The second video of  Sen. Hyde-Smith, which is posted at the top of the page, was not “selectively edited.” There are no cuts, no alterations, no manipulations whatsoever. That much is plainly obvious  to anyone who possesses even a basic knowledge of videography and the dictionary. Someone should explain this to the head of the Mississippi Republican Party:


When I shared the video yesterday, I had not seen the entirety of the footage, though it was obvious Hyde-Smith was responding to a question about polling places on college campuses.  It was also obvious that these were her words, in full, unaltered.

This afternoon, I obtained a full version of the video. It is 14 minutes and 24 seconds long, and, with the exception of her remarks about voter suppression on college campuses, it is completely banal: Just a stream of college kids and minor children, some of whom were with their parents, posing for photographs in front of the senator’s tour bus.

I suspect Hyde-Smith’s campaign understood this: The only way to reveal the entire video would require editing out the faces of college kids and children. It would be irresponsible and reckless to do so.

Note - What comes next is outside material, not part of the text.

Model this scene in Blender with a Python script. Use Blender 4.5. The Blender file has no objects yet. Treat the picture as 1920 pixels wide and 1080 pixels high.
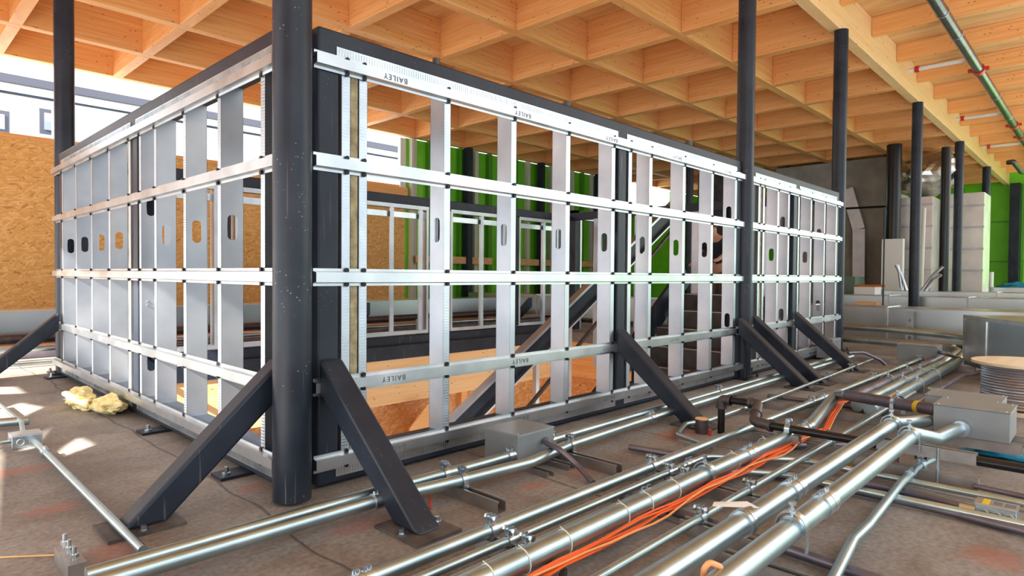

However, I was able to provide a slightly longer clip that may provide some context. It’s extremely difficult to hear the crosstalk, but it appears as if an African American student was involved in that conversation about adding more polling places on college campuses.   

Extended version. Source and credit: Lamar White, Jr.   | The Bayou Brief
 

There’s another reason I suspect this particular student was not pleased with Sen. Hyde-Smith’s answers or the use of his image in the tweet above (which, thankfully, I thought to screencapture).  

Here was his response on Twitter: 



After Coleman’s repudiation, Sen. Hyde-Smith deleted the tweet, but the internet, of course, is written in ink.

It is up for Mississippians to decide who should best represent them in the United States Senate, but just as many Republicans reluctantly pulled the lever for Edwin Edwards over David Duke in 1991, they should seriously consider the message they’re sending to the rest of the world. 

Racism is morally and ultimately financially bankrupt; it’s bad for business.